I ricordi del Professore Antonino Russo, dei momenti vissuti durante la seconda guerra mondiale, pur nella drammaticità di allora e in quella odierna di altri venti in altri lidi, restituiscono un che di tragicamente poetico. Un ossimoro che esplode come una bestemmia, un’eresia del cuore, nel cuore. Mai più!!!!
I venti di guerra risvegliano in me ricordi del recente passato.
Io ho vissuto una guerra da bambino nei primi anni quaranta del novecento. Non ne vorrei tornare a vivere un’altra da grande. Ho ancora negli orecchi il suono di una sirena collocata nella casa di fronte a quella dove abitavo io. Questa suonava tutte le volte che si avvicinava un aereo. Al suono della sirena scendevamo al piano terra e andavamo dalla signora che abitava accanto a noi.
Non è che la casa della signora fosse più al sicuro della nostra: ci sistemavamo in un piccolo gabinetto che era stato ricavato da un sottoscala. C’era di positivo che si stava insieme e ci si faceva coraggio a vicenda. E poi si parlava in continuazione per cercare di distrarsi e non ascoltare in tal modo il rumore assordante dello scoppio delle bombe e quello lacerante dei motori degli aerei che volavano a bassa quota. lo portavo sempre con me un pezzetto di pane nero perché la paura mi faceva venire fame. Ovviamente era una presa in giro che operavo su me stesso.
La fame c’era sempre e la paura non passava mai. Quando passava un aereo io infilavo la testa sotto la maglietta di mamma.
In tal modo, pensavo, se cadeva una bomba su noi io ero salvo.
Di tanto in tanto, per le necessità di qualcuno, dovevamo evacuare il piccolo gabinetto. Nei momenti di calma mamma e papà andavano a fare la spesa. Cercavano di comprare sempre qualcosa in più, nel caso il giorno dopo non fosse stato possibile uscire di casa. Per il pane era preferito il vastidduni che durava due o tre giorni,a seconda della fame delle persone interessate.
La fame è la sensazione più forte e intensa che mi è rimasta dentro.
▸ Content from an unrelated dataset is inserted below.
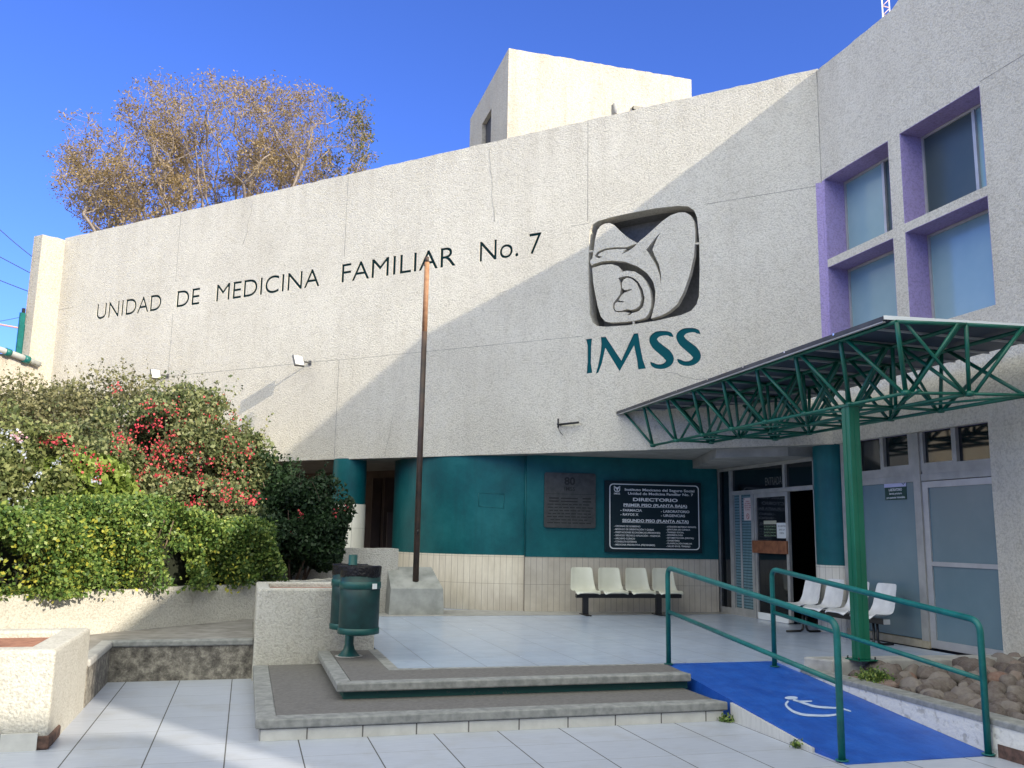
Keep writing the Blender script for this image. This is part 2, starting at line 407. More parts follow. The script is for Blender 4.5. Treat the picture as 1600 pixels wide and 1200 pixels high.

Ancora oggi sto attento ad avere la dispensa con qualcosa per il giorno seguente. Dopo quello della fame, il ricordo più brutto era quello delle toppe nei vestiti e le solette sotto le scarpe. Queste le trovavamo nei pacchi che arrivavano dall’America, spediti da un fratello di mio padre.
Spero che queste cose rimangano confinate nell’angolo dei ricordi.